Apreensão de celular de lobista pela PF pode decifrar caso da venda de sentenças no STJ
Polícia Federal pediu ajuda ao Supremo para impedir 'engavetamento' de investigações sobre esquema
Na última edição, VEJA revelou o conteúdo de quatro anos de diálogos entre o advogado Roberto Zampieri e o lobista Andreson de Oliveira Gonçalves, personagens centrais de um esquema de compra e venda de sentenças que envolveu servidores de quatro gabinetes do Superior Tribunal de Justiça (STJ). A Polícia Federal investiga o caso há pelo menos três meses. No início de outubro, os delegados concluíram que precisariam de uma autorização do Supremo Tribunal Federal para prosseguir com a apuração, o que significa que havia a necessidade de investigar um ou mais personagens com direito a foro especial. Foi enviado então um ofício à Justiça Federal, onde o inquérito tramitava, com pedido para que ele fosse imediatamente remetido ao STF. No documento, o órgão explicou os motivos da solicitação, listou os alvos e pediu urgência, já que havia risco de destruição de provas. Apesar dessa ressalva, o material só foi encaminhado na sexta-feira 18, ainda assim somente depois de um jogo de pressão que envolveu altas autoridades da República diante da suspeita de que havia uma ação orquestrada para impedir que a investigação avançasse.

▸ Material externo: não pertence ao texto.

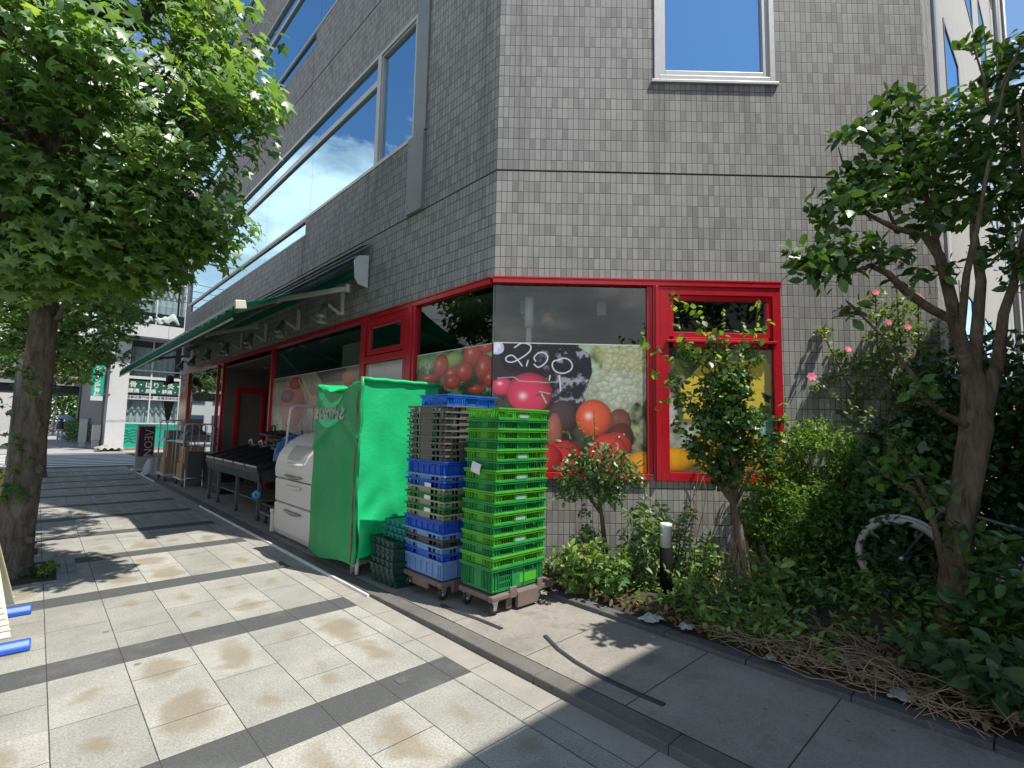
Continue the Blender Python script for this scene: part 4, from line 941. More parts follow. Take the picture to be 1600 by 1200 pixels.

Armazenado em um HD, o acervo que agora está nas mãos do ministro do STF Cristiano Zanin revela como Zampieri e Andreson conseguiam obter decisões e sentenças favoráveis a seus clientes subornando funcionários do STJ. Os diálogos foram encontrados no celular do advogado, assassinado no final do ano passado em Cuiabá. Um dos primeiros desafios dos responsáveis pela investigação foi separar o que havia de concreto nas conversas do que parecia bravata dos criminosos. Foi a partir desta triagem inicial que a apuração se concentrou nos gabinetes de quatro ministros, embora nos mais de 3 500 arquivos da memória do aparelho tenham sido resgatadas citações a pelo menos mais uma dezena de ministros do mesmo STJ, referências a autoridades e empresários poderosos em questões que envolvem disputas por terras, brigas empresariais de gigantes do agronegócio, causas de interesse de grandes bancos e processos disciplinares de juízes do Mato Grosso afastados do cargo pelo Conselho Nacional de Justiça (CNJ) por suspeitas de receber propinas do grupo.
A demora da Justiça Federal em enviar o caso ao Supremo, considerada fora do padrão por quem acompanha o caso, fez brotar a suspeita de que haveria um movimento de blindagem para evitar que as investigações seguissem seu curso normal. Por conta disso, o diretor-geral da Polícia Federal, Andrei Rodrigues, procurou pessoalmente o ministro Flávio Dino, que havia sido seu superior hierárquico no Ministério da Justiça, para tratar sobre o caso. O corregedor nacional de Justiça, ministro Mauro Campbell, chegou a ameaçar abrir um processo contra o juiz responsável caso ele insistisse em postergar o envio das provas à Suprema Corte. A pressão deu certo. Na segunda-feira 21, o ministro Cristiano Zanin encaminhou à Procuradoria-Geral da República os três inquéritos abertos pela Polícia Federal para que o Ministério Público defina os próximos passos da apuração.
Caberá ao procurador-geral, Paulo Gonet, analisar, por exemplo, o relatório do Conselho de Controle de Atividades Financeiras (Coaf) que apontou uma operação bancária considerada atípica do ministro do STJ Paulo Moura Ribeiro. Gonet vai dar um parecer se essa informação, acrescida do que a Polícia Federal já descobriu sobre o caso, é ou não suficiente para investigar o ministro. Nos últimos dias, Moura Ribeiro procurou integrantes do STJ para se explicar. Ele negou irregularidades ou envolvimento com o grupo investigado e disse que os valores que aparecem em sua conta seriam fruto de uma transação imobiliária recente. Além dele, a PF pede autorização para prosseguir com os inquéritos que apuram a venda de sentenças nos gabinetes dos ministros Isabel Gallotti, Nancy Andrighi e Og Fernandes. Vale ressaltar que não há qualquer evidência da participação dos ministros no esquema. A única certeza por enquanto é que decisões judiciais eram comercializadas com a participação de servidores do órgão — dois deles já identificados por uma sindicância. Na quinta-feira 24, aconteceu um episódio com potencial de espalhar nitroglicerina no caso: agentes da PF realizaram buscas nos endereços de Andreson em Brasília e Cuiabá. O celular do lobista, cujo conteúdo pode ser valioso em informações, foi apreendido. Os investigadores esperam encontrar no aparelho respostas para alguns enigmas que ainda precisam ser decifrados.